Dieselgate drives more scrutiny

Bureaucrats wind up compliance checks in wake of emissions scandal

The process of gaining bureaucratic approval of new vehicles has become tougher since the Volkswagen ‘Dieselgate’ scandal broke last September, one of Ford’s most senior global engineers has revealed.

While careful to avoid naming Volkswagen or use the term Dieselgate, which refers to VW’s decision to sell diesel engines fitted with a defeat device that cheated on NoX emissions, the vehicle and engineering manager of Ford Performance Tyron Johnson spoke of the increased amount of official scrutiny being applied to new vehicles since last September, the time when the scandal first became public.

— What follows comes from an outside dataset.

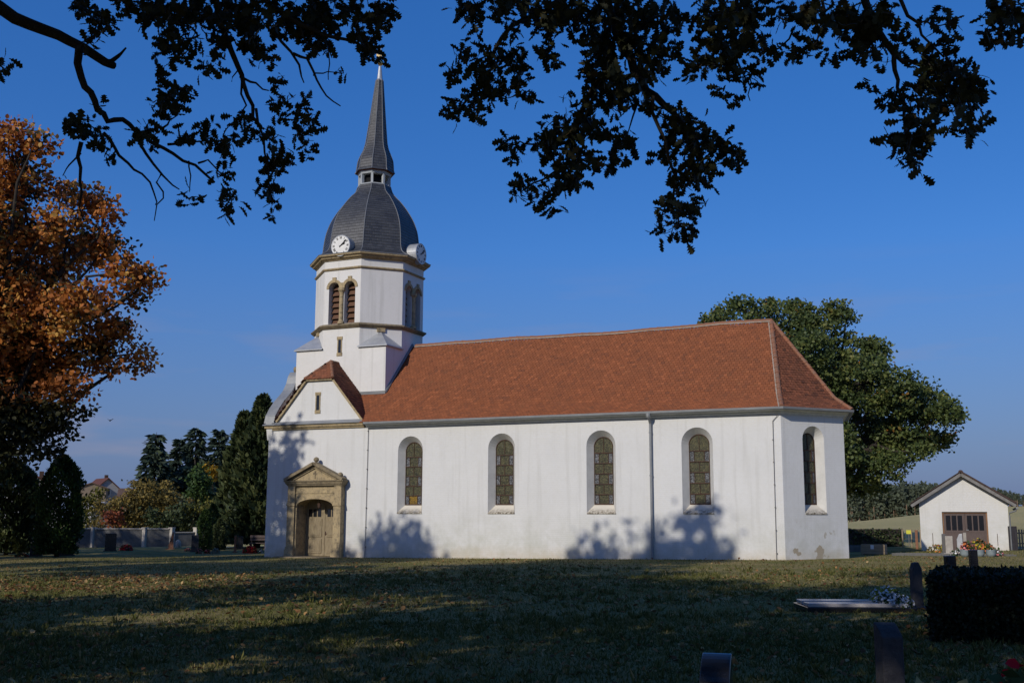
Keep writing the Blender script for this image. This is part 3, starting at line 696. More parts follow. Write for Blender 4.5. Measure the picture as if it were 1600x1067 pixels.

Speaking while in Australia for the local launch of Ford's new Focus RS, Johnson revealed the hyper-hatch had been subject to drive-by noise testing three times before being homologated.

“Because of the events of one of our major competitors recently, the officials in all the countries are looking at what the OEMs are doing in terms of anything you want to homologate, for example drive-by noise,” Johnson explained.

“They look at it very, very closely. So we actually had to do the drive-by noise test three times, because the officials wanted us to do it three time because they wanted to make absolutely sure we actually passed the test.

“Throughout the program we actually had to redesign the exhaust system two and a half times to get the noise we wanted and to get the drive-by noise that’s required by law in the various countries around the world.”

Johnson said the increased scrutiny was not an issue for Ford, which had also wound up its own level of internal compliance checks since last September.

“I think it’s appropriate that the regulators are spending time looking at a lot of things.

“It is not just the sound that is scrutinised more. It is everything being scrutinised more. The officials are just looking at everything much more closely.

“The companies are looking at their test results much more closely – not just Ford, but all companies.

“They are saying ‘we are 100 per cent sure this is correct, but let’s be 110 per cent sure’.”

Johnson downplayed the additional cost such added processes added to vehicle development programs, instead citing the organisational headaches it generated.

“It’s just another frustration, another thing that you have to do,” he said.

“It slows you down a little, because it is part of people’s time to do this stuff. Someone has to spend time doing it and if they are spending time doing this then they are not spending time doing something else, which is what they were supposed to be doing.

“I have to figure out how I get the other thing done if they are doing this.”

Asked how the European automotive engineering community regarded Volkswagen’s decision to purposely cheat emission regulations, Johnson was cautious in his response but also clearly unimpressed.

“You are asking a difficult question for me because I don’t want to throw any one else into it,” he said. “There are some very good players and there are some less than very good players.”

He then added: “If they had made an honest mistake that is one thing, anyone can make a mistake. That’s not what they did.”